— Start —
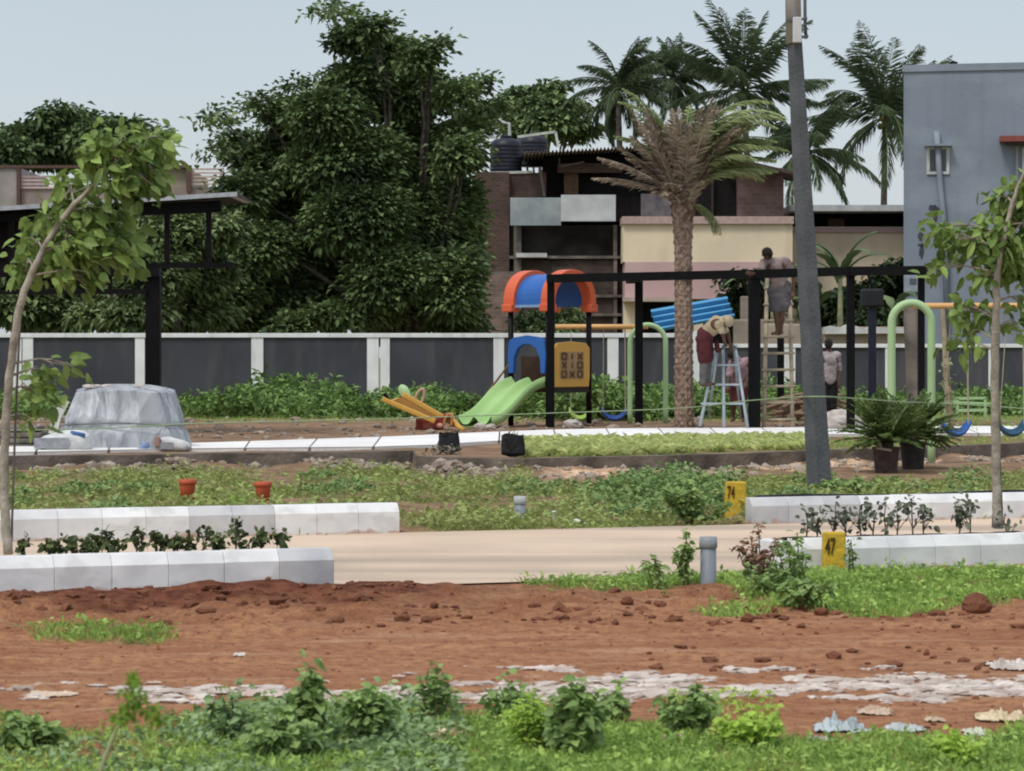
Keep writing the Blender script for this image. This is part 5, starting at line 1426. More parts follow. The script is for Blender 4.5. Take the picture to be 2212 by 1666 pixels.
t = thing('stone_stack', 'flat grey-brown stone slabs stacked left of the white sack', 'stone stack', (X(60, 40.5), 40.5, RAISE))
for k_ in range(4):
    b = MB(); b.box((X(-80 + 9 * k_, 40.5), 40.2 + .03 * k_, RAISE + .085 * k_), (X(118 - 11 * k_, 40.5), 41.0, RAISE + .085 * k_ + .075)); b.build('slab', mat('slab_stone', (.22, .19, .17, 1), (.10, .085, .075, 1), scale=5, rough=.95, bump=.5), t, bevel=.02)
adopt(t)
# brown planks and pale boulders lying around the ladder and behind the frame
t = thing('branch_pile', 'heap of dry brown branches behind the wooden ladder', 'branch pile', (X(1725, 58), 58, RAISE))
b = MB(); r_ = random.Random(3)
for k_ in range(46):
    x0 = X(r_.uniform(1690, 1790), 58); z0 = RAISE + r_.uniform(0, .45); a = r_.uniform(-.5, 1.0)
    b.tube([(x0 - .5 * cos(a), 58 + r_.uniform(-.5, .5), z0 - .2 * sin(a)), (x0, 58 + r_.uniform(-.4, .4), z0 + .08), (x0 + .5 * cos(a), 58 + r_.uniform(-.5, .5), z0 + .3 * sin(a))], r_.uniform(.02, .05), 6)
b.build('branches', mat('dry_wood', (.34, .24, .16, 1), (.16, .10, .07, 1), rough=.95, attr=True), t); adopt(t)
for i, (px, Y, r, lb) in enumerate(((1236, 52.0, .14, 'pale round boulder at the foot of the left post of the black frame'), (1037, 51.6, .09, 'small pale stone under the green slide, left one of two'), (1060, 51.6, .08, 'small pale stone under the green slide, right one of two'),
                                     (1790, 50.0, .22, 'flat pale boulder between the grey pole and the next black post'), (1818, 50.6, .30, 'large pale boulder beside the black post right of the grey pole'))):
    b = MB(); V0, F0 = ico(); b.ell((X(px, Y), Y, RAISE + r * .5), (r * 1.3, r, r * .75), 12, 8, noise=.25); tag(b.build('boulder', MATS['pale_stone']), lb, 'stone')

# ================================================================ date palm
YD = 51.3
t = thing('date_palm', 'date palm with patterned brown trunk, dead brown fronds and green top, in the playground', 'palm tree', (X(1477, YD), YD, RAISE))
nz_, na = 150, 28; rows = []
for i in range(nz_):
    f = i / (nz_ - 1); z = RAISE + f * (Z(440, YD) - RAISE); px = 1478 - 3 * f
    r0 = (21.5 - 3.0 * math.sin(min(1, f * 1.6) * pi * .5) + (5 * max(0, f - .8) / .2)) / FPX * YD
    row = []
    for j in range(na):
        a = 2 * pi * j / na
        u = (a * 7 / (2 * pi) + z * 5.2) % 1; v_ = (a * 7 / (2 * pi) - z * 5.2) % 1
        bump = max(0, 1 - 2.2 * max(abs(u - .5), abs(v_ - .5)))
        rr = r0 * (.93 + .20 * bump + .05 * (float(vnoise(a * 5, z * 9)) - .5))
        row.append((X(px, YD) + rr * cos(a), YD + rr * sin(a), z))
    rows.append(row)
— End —
* WHAT THE TASK ASKS *
Go through the listing above and quote it exactly, apart from its images.

* WRITTEN ANSWER *
Keep writing the Blender script for this image. This is part 5, starting at line 1426. More parts follow. The script is for Blender 4.5. Take the picture to be 2212 by 1666 pixels.
t = thing('stone_stack', 'flat grey-brown stone slabs stacked left of the white sack', 'stone stack', (X(60, 40.5), 40.5, RAISE))
for k_ in range(4):
    b = MB(); b.box((X(-80 + 9 * k_, 40.5), 40.2 + .03 * k_, RAISE + .085 * k_), (X(118 - 11 * k_, 40.5), 41.0, RAISE + .085 * k_ + .075)); b.build('slab', mat('slab_stone', (.22, .19, .17, 1), (.10, .085, .075, 1), scale=5, rough=.95, bump=.5), t, bevel=.02)
adopt(t)
# brown planks and pale boulders lying around the ladder and behind the frame
t = thing('branch_pile', 'heap of dry brown branches behind the wooden ladder', 'branch pile', (X(1725, 58), 58, RAISE))
b = MB(); r_ = random.Random(3)
for k_ in range(46):
    x0 = X(r_.uniform(1690, 1790), 58); z0 = RAISE + r_.uniform(0, .45); a = r_.uniform(-.5, 1.0)
    b.tube([(x0 - .5 * cos(a), 58 + r_.uniform(-.5, .5), z0 - .2 * sin(a)), (x0, 58 + r_.uniform(-.4, .4), z0 + .08), (x0 + .5 * cos(a), 58 + r_.uniform(-.5, .5), z0 + .3 * sin(a))], r_.uniform(.02, .05), 6)
b.build('branches', mat('dry_wood', (.34, .24, .16, 1), (.16, .10, .07, 1), rough=.95, attr=True), t); adopt(t)
for i, (px, Y, r, lb) in enumerate(((1236, 52.0, .14, 'pale round boulder at the foot of the left post of the black frame'), (1037, 51.6, .09, 'small pale stone under the green slide, left one of two'), (1060, 51.6, .08, 'small pale stone under the green slide, right one of two'),
                                     (1790, 50.0, .22, 'flat pale boulder between the grey pole and the next black post'), (1818, 50.6, .30, 'large pale boulder beside the black post right of the grey pole'))):
    b = MB(); V0, F0 = ico(); b.ell((X(px, Y), Y, RAISE + r * .5), (r * 1.3, r, r * .75), 12, 8, noise=.25); tag(b.build('boulder', MATS['pale_stone']), lb, 'stone')

# ================================================================ date palm
YD = 51.3
t = thing('date_palm', 'date palm with patterned brown trunk, dead brown fronds and green top, in the playground', 'palm tree', (X(1477, YD), YD, RAISE))
nz_, na = 150, 28; rows = []
for i in range(nz_):
    f = i / (nz_ - 1); z = RAISE + f * (Z(440, YD) - RAISE); px = 1478 - 3 * f
    r0 = (21.5 - 3.0 * math.sin(min(1, f * 1.6) * pi * .5) + (5 * max(0, f - .8) / .2)) / FPX * YD
    row = []
    for j in range(na):
        a = 2 * pi * j / na
        u = (a * 7 / (2 * pi) + z * 5.2) % 1; v_ = (a * 7 / (2 * pi) - z * 5.2) % 1
        bump = max(0, 1 - 2.2 * max(abs(u - .5), abs(v_ - .5)))
        rr = r0 * (.93 + .20 * bump + .05 * (float(vnoise(a * 5, z * 9)) - .5))
        row.append((X(px, YD) + rr * cos(a), YD + rr * sin(a), z))
    rows.append(row)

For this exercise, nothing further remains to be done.